This article is thanks to Miss Jesse
The scene: The 2021 Olympic trials for Team America in Oregon. The complainant: Gwen Berry, hammer thrower. The offense: The United States daring to play its National Anthem.
“It was real disrespectful,” she said. “I feel like it was a setup, and they did it on purpose,” Berry added. “I was pissed, to be honest.”
Or perhaps, just throwing this out there, maybe you are the one disrespecting the nation’s anthem? After all, millions of Americans fought for your rights and freedoms, including the right to participate in its Olympics.
Berry then suggested that the national anthem players were out to get her.
“They had enough opportunities to play the national anthem before we got up there,” Berry said at the trials. “I was thinking about what I should do. Eventually I stayed there and I swayed, I put my shirt over my head.”
‘”I didn’t really want to be up there,” she said. “Like I said, it was a setup. I was hot, I was ready to take my pictures and get into some shade.”

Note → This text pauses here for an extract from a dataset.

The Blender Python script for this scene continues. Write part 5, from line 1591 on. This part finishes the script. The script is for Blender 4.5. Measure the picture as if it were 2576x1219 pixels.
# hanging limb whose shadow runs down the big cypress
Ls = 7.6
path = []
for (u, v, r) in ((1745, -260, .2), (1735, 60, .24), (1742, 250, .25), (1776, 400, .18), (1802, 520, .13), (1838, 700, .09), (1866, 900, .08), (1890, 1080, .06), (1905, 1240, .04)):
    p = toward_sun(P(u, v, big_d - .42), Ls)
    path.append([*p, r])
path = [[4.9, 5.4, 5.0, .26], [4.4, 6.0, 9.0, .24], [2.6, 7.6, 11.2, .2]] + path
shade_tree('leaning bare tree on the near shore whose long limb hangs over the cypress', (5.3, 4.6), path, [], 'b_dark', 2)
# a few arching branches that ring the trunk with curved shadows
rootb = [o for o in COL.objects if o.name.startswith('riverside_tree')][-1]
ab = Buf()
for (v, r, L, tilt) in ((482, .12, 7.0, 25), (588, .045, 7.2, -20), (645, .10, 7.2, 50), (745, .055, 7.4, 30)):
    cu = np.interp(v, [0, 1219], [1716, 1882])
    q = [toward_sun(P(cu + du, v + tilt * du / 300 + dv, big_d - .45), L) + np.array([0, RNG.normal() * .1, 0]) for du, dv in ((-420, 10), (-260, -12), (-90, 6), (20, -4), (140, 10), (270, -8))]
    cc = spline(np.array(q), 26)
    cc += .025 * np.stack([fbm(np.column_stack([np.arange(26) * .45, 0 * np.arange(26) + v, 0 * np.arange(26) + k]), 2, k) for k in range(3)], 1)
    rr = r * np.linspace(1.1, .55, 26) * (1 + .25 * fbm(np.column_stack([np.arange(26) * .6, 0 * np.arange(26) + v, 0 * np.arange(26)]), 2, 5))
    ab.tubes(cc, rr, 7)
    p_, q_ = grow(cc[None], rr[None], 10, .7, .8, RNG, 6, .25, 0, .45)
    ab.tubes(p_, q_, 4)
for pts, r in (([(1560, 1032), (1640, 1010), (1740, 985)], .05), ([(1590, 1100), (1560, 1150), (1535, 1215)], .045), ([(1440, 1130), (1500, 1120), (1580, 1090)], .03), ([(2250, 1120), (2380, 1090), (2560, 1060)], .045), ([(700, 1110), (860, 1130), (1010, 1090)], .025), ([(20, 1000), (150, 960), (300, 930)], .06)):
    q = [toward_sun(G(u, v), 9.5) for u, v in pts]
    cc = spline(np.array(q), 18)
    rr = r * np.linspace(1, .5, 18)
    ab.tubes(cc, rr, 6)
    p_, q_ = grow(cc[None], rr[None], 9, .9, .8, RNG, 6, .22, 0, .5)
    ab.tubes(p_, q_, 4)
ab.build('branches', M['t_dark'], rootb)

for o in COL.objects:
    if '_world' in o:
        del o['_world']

“They said they were going to play it before we walked out, then they played it when we were out there,” Berry continued. “But I don’t really want to talk about the anthem because that’s not important. The anthem doesn’t speak for me. It never has.”
That is Berry’s right to feel animus for her own nation, regardless of arguments that she should be more grateful for the opportunities it is affording a world-class athlete like herself. But as has become a cliche, she has a social justice message that is meant to transcend attaining glory for her country.
“My purpose and my mission is bigger than sports,” Berry said. “I’m here to represent those … who died due to systemic racism. That’s the important part. That’s why I’m going. That’s why I’m here today.”
There is just one little problem with Berry’s conspiratorial account. As reported by the NY Post, a USA Track and Field rep ‘disputed Berry’s characterization of the anthem playing.’
“The national anthem was scheduled to play at 5:20 p.m. today,” spokeswoman Susan Hazzard said. “We didn’t wait until the athletes were on the podium for the hammer throw awards. The national anthem is played every day according to a previously published schedule.”
That’s right. There was a previously published schedule to play the anthem at the time she took the podium. Berry, by the way, took third at the hammer-throw event.
It looks like Gwen Berry will have to reexamine her blame of the Olympic trials for daring to play the U.S.’s national anthem. Maybe she can blame the pre-published schedule on ‘structural racism.’